While this death-ness is part of the truth, it is not quite wholesome. There is something that happens when you forge a momentary unknown into something benign. When you take that anxious leap only to find that there was little to fear at all. My mind imagines a leap into the sky by way of moisture, transfigured as a smattering of light and cloud. Maybe it is best that your mind imagines something drawn from your own life. If you could be anything that leaps and becomes a perceivably neutral thing, what would it be?

Did anyone imagine death? Probably not. Maybe it would be healthier for me to not visit such a topic so often.
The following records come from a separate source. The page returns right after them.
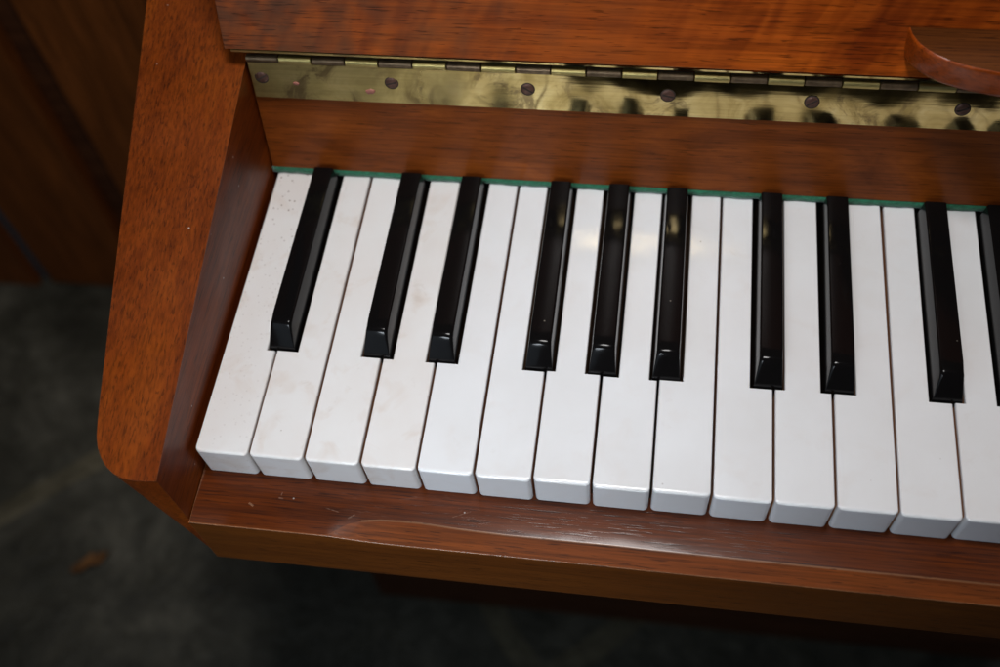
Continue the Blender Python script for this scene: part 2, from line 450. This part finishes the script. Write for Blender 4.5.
wear = [-.3, .15, .05, -.2, .2, -.05, .3, -.2, .1, -.35, .2, .3, -.1, .2]
for i in range(NW):
    me, L, Rr = white_mesh(i)
    mat = M['white_first'] if i == 0 else M['white_worn'] if i < 4 else M['white']
    dz = wear[i] if i < 14 else random.uniform(-.15, .15)
    ang = random.uniform(-.002, .002)
    o = link('white_key', me, mat, piano, PB + Vector((i * P * MM, (.2 * random.uniform(-1, 1)) * MM, dz * MM)))
    o.rotation_euler.z = ang
    es = o.modifiers.new('split', 'EDGE_SPLIT'); es.split_angle = math.radians(55)
    if i == 0: o['label'] = 'lowest white key with rusty specks at its far end'
    if i < 16:
        e = .04
        lft = L + e; rgt = Rr - e
        bm = box_bm(lft, rgt, 2.6, 160, -24, -2.0)
        if L > GAP + .1: box_bm(GAP + e, lft - .02, 2.6, 49.8, -24, -2.0, bm)
        if Rr < P - GAP - .1: box_bm(rgt + .02, P - GAP - e, 2.6, 49.8, -24, -2.0, bm)
        link('key_stick', finish(bm, 'key_stick', False), M['stick'], o)

# ------------------------------------------------------------------ black keys
def black_mesh():
    # sections along y: (y, half width base, half width top, z top, z base)
    secs = [(50.9, 6.0, 5.75, 1.2), (51.4, 6.0, 5.55, 2.0), (53.4, 6.0, 5.3, 4.8), (55.6, 6.0, 5.0, 7.7), (57.1, 6.0, 4.8, 9.55),
            (58.0, 6.0, 4.75, 10.3), (59.4, 6.0, 4.7, 10.55), (64, 6.0, 4.7, 10.6), (100, 6.0, 4.65, 10.3), (144.6, 5.9, 4.6, 9.7)]
    bm = bmesh.new(); rings = []
    for y, wb, wt, zt in secs:
        r = min(.85, max(.2, zt * .085)) * (1 if y > 63 else 1.9)
        ring = [(-wb, y, -14), (-wb, y, -.5)]
        # left side up, rounded shoulder, top, mirrored
        sh = []
        for k in range(5):
            a = k / 4 * math.pi / 2
            sh.append((-wt + r - r * math.cos(a), zt - r + r * math.sin(a)))
        camber = .02
        ring += [(x, y, z) for x, z in sh]
        ring += [(0, y, zt + (camber if y > 63 else .22) * min(1, zt / 9))]
        ring += [(-x, y, z) for x, z in sh[::-1]]
        ring += [(wb, y, -.5), (wb, y, -14)]
        rings.append(ring)
    me = finish(loft(rings), 'black_key')
    return me
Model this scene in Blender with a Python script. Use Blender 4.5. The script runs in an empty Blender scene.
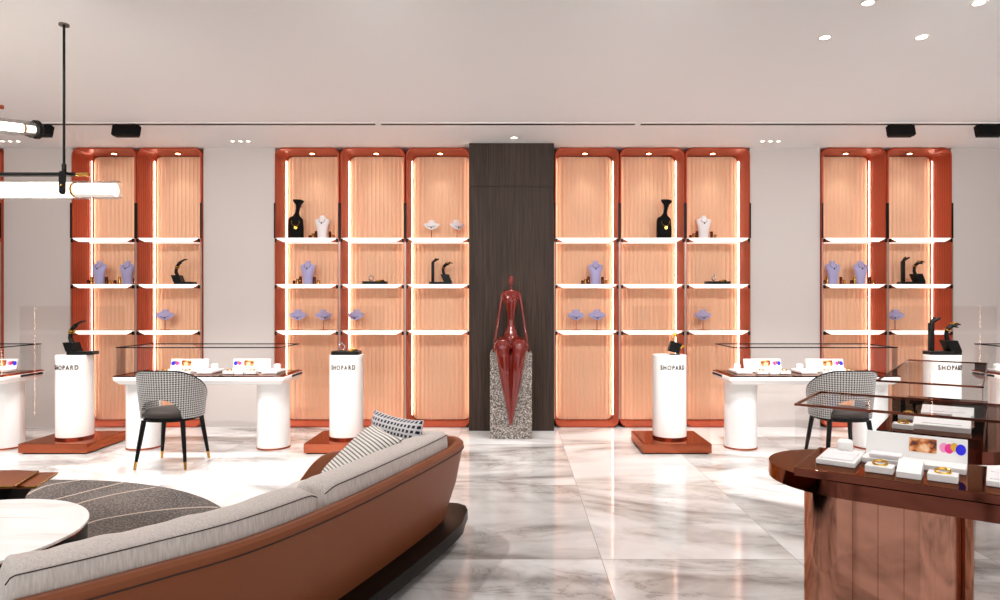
import bpy, bmesh, math, random
from mathutils import Vector, Matrix, Euler
random.seed(7)
PI = math.pi
scn = bpy.context.scene
COL = scn.collection

# ------------------------------------------------------------------ camera model
F, CX, HY, EYE = 666.7, 515.0, 302.0, 1.42
CEIL = 3.17
WALL_Y = 7.576
def at(px, py, Y):
    s = F / Y
    return Vector(((px - CX) / s, Y, EYE - (py - HY) / s))

cam_d = bpy.data.cameras.new('camera')
cam_d.lens = 24.0; cam_d.sensor_width = 36.0
cam_d.shift_x = (500.0 - CX) / 1000.0
cam_d.shift_y = (HY - 300.0) / 1000.0
cam_d.clip_start = 0.05
cam = bpy.data.objects.new('camera', cam_d); COL.objects.link(cam)
cam.location = (0, 0, EYE); cam.rotation_euler = (PI / 2, 0, 0)
scn.camera = cam

# ------------------------------------------------------------------ materials
def lin(c):
    r = []
    for v in c[:3]:
        v = v / 255.0
        r.append(v / 12.92 if v <= 0.04045 else ((v + 0.055) / 1.055) ** 2.4)
    return (r[0], r[1], r[2], 1.0)

def mat(name, rgb=(200, 200, 200), rough=0.5, metal=0.0, emit=None, estr=0.0, spec=0.5, coat=0.0, sheen=0.0):
    m = bpy.data.materials.new(name); m.use_nodes = True
    b = m.node_tree.nodes['Principled BSDF']
    b.inputs['Base Color'].default_value = lin(rgb)
    b.inputs['Roughness'].default_value = rough
    b.inputs['Metallic'].default_value = metal
    b.inputs['Specular IOR Level'].default_value = spec
    b.inputs['Coat Weight'].default_value = coat
    b.inputs['Coat Roughness'].default_value = 0.05
    b.inputs['Sheen Weight'].default_value = sheen
    if emit:
        b.inputs['Emission Color'].default_value = lin(emit)
        b.inputs['Emission Strength'].default_value = estr
    return m

class NT:
    """small helper for wiring nodes"""
    def __init__(s, m):
        s.t = m.node_tree; s.b = s.t.nodes['Principled BSDF']
    def n(s, typ, **kw):
        nd = s.t.nodes.new(typ)
        for k, v in kw.items(): setattr(nd, k, v)
        return nd
    def l(s, a, b): s.t.links.new(a, b)
    def math(s, op, a, b=None):
        nd = s.n('ShaderNodeMath', operation=op)
        for i, v in enumerate((a, b)):
            if v is None: continue
            if isinstance(v, (int, float)): nd.inputs[i].default_value = v
            else: s.l(v, nd.inputs[i])
        return nd.outputs[0]
    def ramp(s, fac, stops):
        r = s.n('ShaderNodeValToRGB'); e = r.color_ramp.elements
        while len(e) < len(stops): e.new(0.5)
        for i, (p, c) in enumerate(stops):
            e[i].position = p; e[i].color = lin(c)
        s.l(fac, r.inputs[0]); return r.outputs[0]
    def mix(s, fac, a, b, mode='MIX'):
        nd = s.n('ShaderNodeMix', data_type='RGBA', blend_type=mode)
        for sock, v in ((nd.inputs[0], fac), (nd.inputs[6], a), (nd.inputs[7], b)):
            if isinstance(v, (int, float)): sock.default_value = v
            elif isinstance(v, tuple): sock.default_value = lin(v)
            else: s.l(v, sock)
        return nd.outputs[2]
    def bump(s, h, strength=0.3, dist=0.01):
        nd = s.n('ShaderNodeBump'); nd.inputs['Strength'].default_value = strength
        nd.inputs['Distance'].default_value = dist
        s.l(h, nd.inputs['Height']); s.l(nd.outputs[0], s.b.inputs['Normal'])

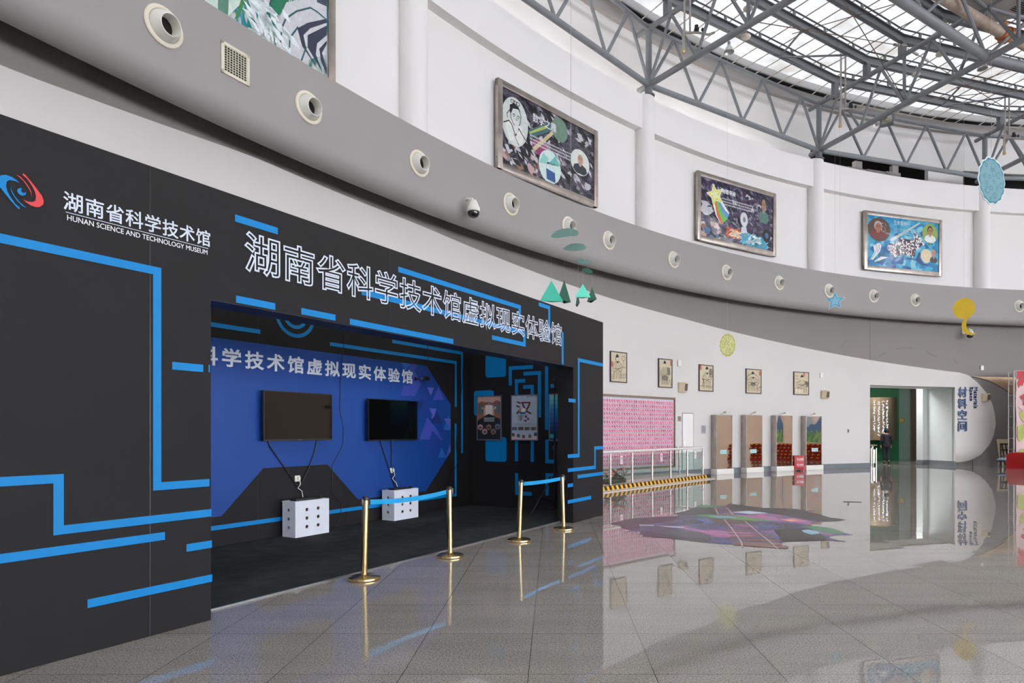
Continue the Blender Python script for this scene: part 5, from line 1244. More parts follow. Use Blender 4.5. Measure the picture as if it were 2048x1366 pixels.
# ink portraits
def scholar(mb, w, h, k):
    q = lambda *p: [(a * w, b * h) for a, b in p]; L = lambda t, *p: mb.line(q(*p), t * w, -0.006, M_ink)
    cx = (0.42, 0.46, 0.56, 0.45, 0.55)[k]; hz = (0.78, 0.80, 0.80, 0.76, 0.74)[k]; seated = k in (3, 4)
    rb = 0.27 if not seated else 0.36
    mb.flat(q((cx - .12, hz - .1), (cx - rb, hz - .22), (cx - rb * .9, .1), (cx + rb * .9, .1), (cx + rb, hz - .22), (cx + .12, hz - .1)), -0.003, mat('ink_robe_%d' % k, ((190, 176, 148), (176, 164, 138), (196, 184, 156), (188, 174, 146), (192, 180, 150))[k], 0.7))
    mb.disc(cx * w, hz * h, .085 * w, .058 * h, -0.0045, mat('paper_light', (214, 202, 176), 0.7))
    mb.flat(q((cx - .1, hz + .02), (cx - .11, hz + .07), (cx - .03, hz + .12), (cx + .06, hz + .10), (cx + .09, hz + .04)), -0.0052, M_ink); mb.disc((cx - .02) * w, (hz + .115) * h, .045 * w, .025 * h, -0.0053, M_ink)
    if k == 0: mb.flat(q((cx - .13, hz), (cx - .1, hz + .03), (cx - .08, hz - .05), (cx - .12, hz - .06)), -0.0054, M_ink)
    if k in (0, 2, 3): mb.flat(q((cx - .09, hz - .06), (cx, hz - .11), (cx + .09, hz - .06), (cx + .05, hz - .15), (cx - .04, hz - .15)), -0.0055, M_ink)
    for s in (-.03, .045): L(.012, (cx + s - .02, hz + .008), (cx + s + .02, hz + .008))
    L(.012, (cx - .02, hz - .032), (cx + .03, hz - .032))
    L(.016, (cx - .1, hz - .1), (cx - rb, hz - .22), (cx - rb * 1.05, .42), (cx - rb * .8, .3), (cx - .1, .38), (cx + .05, .42)); L(.016, (cx + .1, hz - .1), (cx + rb, hz - .22), (cx + rb * 1.1, .45), (cx + rb * .7, .33), (cx + .05, .42))
    L(.014, (cx - rb * .75, .3), (cx - rb * .8, .1)); L(.014, (cx + rb * .7, .33), (cx + rb * .75, .1)); L(.012, (cx - .05, .38), (cx - .06, .12)); L(.012, (cx + .08, .38), (cx + .1, .12)); L(.02, (cx - rb * .8, .45), (cx, .43), (cx + rb * .8, .47))
    L(.012, (cx - .15, hz - .2), (cx - .05, hz - .32)); L(.012, (cx + .15, hz - .22), (cx + .06, hz - .34))
    rnd = random.Random(40 + k)
    if k == 0:
        mb.line([((.78 + .1 * math.cos(a)) * w, (.80 + .075 * math.sin(a)) * h) for a in [i * PI / 10 for i in range(20)]], .014 * w, -0.006, M_ink, True); L(.014, (.78, .725), (.78, .5)); L(.014, (.62, .5), (.94, .5))
        for z in (.28, .22, .16): L(.014, (.62, z), (.95, z + .01)); L(.014, (.05, z - .06), (.22, z - .05))
    elif k == 1:
        mb.flat(q((.62, .44), (.86, .46), (.84, .70), (.62, .72)), -0.0035, mat('ink_mid', (128, 122, 106), 0.7)); mb.flat(q((.25, .26), (.62, .24), (.66, .40), (.22, .42)), -0.0056, mat('ink_mid', (128, 122, 106), 0.7)); L(.02, (.1, .7), (.1, .2))
        for _ in range(16): x, z = rnd.uniform(.6, .95), rnd.uniform(.06, .3); L(.01, (x, z), (x + rnd.uniform(-.06, .06), z + .08))
    elif k == 2:
        mb.disc(.82 * w, .76 * h, .13 * w, .12 * h, -0.0035, mat('ink_mid', (128, 122, 106), 0.7)); L(.03, (.2, .46), (.34, .44), (.28, .3), (.26, .16)); L(.014, (.04, .2), (.95, .2)); L(.014, (.5, .16), (.95, .14))
        for _ in range(8): x = rnd.uniform(.72, .95); L(.012, (x, .68), (x + .03, .55))
    elif k == 3:
        mb.line([((cx + .4 * math.cos(a)) * w, (.55 + .25 * math.sin(a)) * h) for a in [i * PI / 12 for i in range(13)]], .02 * w, -0.0025, M_ink); mb.disc(cx * w, .38 * h, .16 * w, .08 * h, -0.0057, mat('ink_mid', (128, 122, 106), 0.7)); L(.014, (.08, .7), (.2, .75), (.1, .8))
        for _ in range(10): x, z = rnd.uniform(.72, .95), rnd.uniform(.08, .3); L(.012, (x, z), (x + .06, z + .05))
    else:
        mb.flat(q((.05, .1), (.6, .1), (.72, .26), (.1, .30)), -0.0056, mat('paper_light', (214, 202, 176), 0.7)); L(.016, (.05, .1), (.1, .30), (.72, .26), (.6, .1)); L(.014, (.08, .82), (.3, .8)); L(.014, (.08, .7), (.3, .69)); mb.flat(q((.8, .36), (.95, .36), (.92, .45), (.82, .45)), -0.0056, mat('ink_mid', (128, 122, 106), 0.7))
        for _ in range(12): x = rnd.uniform(.75, .95); L(.01, (x, .45), (x + rnd.uniform(-.04, .04), .6))
    sx, sz = ((.05, .5), (.84, .78), (.06, .80), (.84, .75), (.62, .80))[k]
    mb.flat(q((sx, sz), (sx + .1, sz), (sx + .1, sz + .17), (sx, sz + .17)), -0.0058, M_seal)
    for i in range(4): mb.flat(q((sx + .03, sz + .02 + .04 * i), (sx + .07, sz + .02 + .04 * i), (sx + .07, sz + .035 + .04 * i), (sx + .03, sz + .035 + .04 * i)), -0.0064, mat('paper_light', (214, 202, 176), 0.7))
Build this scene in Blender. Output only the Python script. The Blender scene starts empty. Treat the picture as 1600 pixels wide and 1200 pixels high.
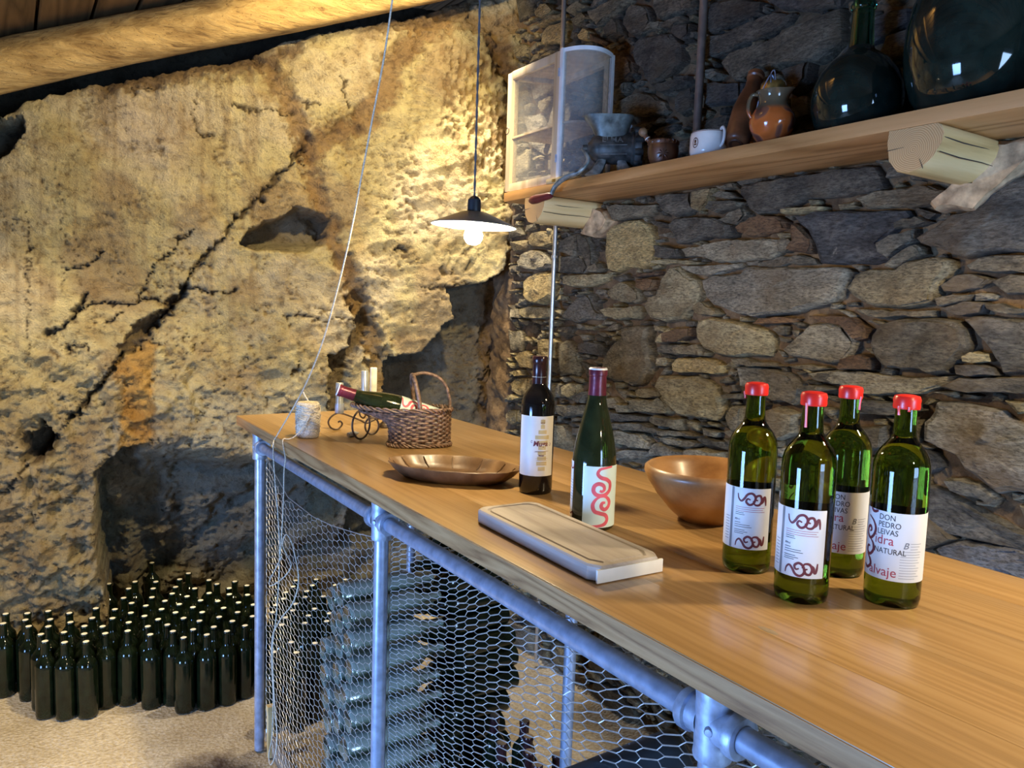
import bpy, bmesh, math, random
import numpy as np
from mathutils import Matrix, Vector, Euler
random.seed(7); RNG = np.random.default_rng(7)
S = bpy.context.scene
COL = S.collection
PI = math.pi

# ------------------------------------------------------------------ camera, world, lights
F = 1202.0
CAM = np.array([0.0, 0.0, 1.6])
def _basis():
    v = lambda x, y: np.array([x-800., 600.-y, -F])
    d1 = v(13, 458); d1 = d1/np.linalg.norm(d1)
    n = np.cross(v(1013, 491), d1); n = n/np.linalg.norm(n)
    if n[1] < 0: n = -n
    return np.stack([np.cross(d1, n), d1, n])
R = _basis()
cd = bpy.data.cameras.new('camera'); cam = bpy.data.objects.new('camera', cd); COL.objects.link(cam)
cd.sensor_width = 36; cd.lens = F/1600*36; cd.clip_start = .02; cd.clip_end = 60
cam.matrix_world = Matrix.Translation(CAM.tolist()) @ Matrix(R.tolist()).to_4x4()
S.camera = cam

w = bpy.data.worlds.new('world'); S.world = w; w.use_nodes = True
w.node_tree.nodes['Background'].inputs[0].default_value = (.55, .70, 1, 1)
w.node_tree.nodes['Background'].inputs[1].default_value = 0.2

S.view_settings.view_transform = 'Standard'; S.view_settings.look = 'None'
S.view_settings.gamma = 1; S.view_settings.exposure = 0.0
try: S.view_settings.use_curve_mapping = False
except Exception: pass
S.cycles.max_bounces = 10; S.cycles.transmission_bounces = 10; S.cycles.transparent_max_bounces = 16
S.cycles.caustics_reflective = False; S.cycles.caustics_refractive = False
S.cycles.sample_clamp_indirect = 4.0
S.cycles.use_denoising = True

def lamp(name, kind, loc, target, energy, color, **kw):
    l = bpy.data.lights.new(name, kind); o = bpy.data.objects.new(name, l); COL.objects.link(o)
    o.location = loc; l.energy = energy; l.color = color
    if target is not None:
        o.rotation_euler = (Vector(target)-Vector(loc)).to_track_quat('-Z', 'Y').to_euler()
    for k, v in kw.items(): setattr(l, k, v)
    return o
WARM = (1, .77, .36)
BULB_STRENGTH = 1150
# roof spot on the rock face, spots added to brighten corner, bottle store and aisle, the next pendants of the row, daylight through the door behind the camera and an added low half-door
lamp('ceiling_spot', 'SPOT', (1.10, 1.75, 2.92), (.78, 3.0, 2.25), 240, WARM, spot_size=math.radians(93), spot_blend=.18, shadow_soft_size=.05)
lamp('added_corner_spot', 'SPOT', (1.22, 2.72, 2.98), (1.52, 3.47, 2.48), 26, WARM, spot_size=math.radians(112), spot_blend=.10, shadow_soft_size=.03)  # unseen spot added to brighten the top right of the rock
lamp('added_store_spot', 'SPOT', (-.60, 2.55, 2.35), (-.10, 3.45, .45), 150, (1, .80, .50), spot_size=math.radians(82), spot_blend=.35, shadow_soft_size=.05)  # unseen lamp added to brighten the left floor and lower rock
lamp('added_aisle_spot', 'SPOT', (1.66, 2.90, 3.08), (1.74, 2.75, 0), 190, (1, .86, .62), spot_size=math.radians(62), spot_blend=.3, shadow_soft_size=.05)  # unseen spot added so the aisle floor does not stay dark
lamp('second_pendant', 'SPOT', (.85, -.45, 1.80), (.85, -.45, 0), 26, (1, .82, .56), spot_size=math.radians(158), spot_blend=.15, shadow_soft_size=.03)
lamp('aisle_pendant', 'SPOT', (1.46, .32, 1.90), (1.46, .32, 0), 38, (1, .79, .47), spot_size=math.radians(166), spot_blend=.1, shadow_soft_size=.03)
lamp('door_daylight', 'AREA', (1.0, -2.92, .9), (1.0, 0, .8), 160, (.40, .64, 1), shape='RECTANGLE', size=1.1, size_y=1.7)
lamp('added_half_door_light', 'AREA', (-2.56, 1.0, .60), (.7, 1.4, .30), 74, (.25, .48, 1), shape='RECTANGLE', size=1.0, size_y=1.0, spread=math.radians(100))  # added source, set low so its blue light misses the bar top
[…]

While sitting in a café in Yosemite Valley once, a fellow employee told me how much of a gift it is to “Enjoy the deadness between those times you can’t breathe.” It resonated with me; that this notion of being able to hold still, be still, is a gift. But I think he meant it more literally. He was talking about how his favorite hike is up to Cloud’s Rest. How he literally enjoys the silence (deadness) between those times he cannot breathe (the cardio of hiking up and down). No matter. It’s brilliant advice as well. I’m inclined to take it a step further. That these times we cannot breathe are also before birth and after death. The deadness that is life, while potentially depressing and torturous, is still something we learn to celebrate.

So this is a celebration, truly. Of stars and their echoes. That somewhere in this body there are roots. That we continue to find an ocean beneath the trees; find that we have always pondered there.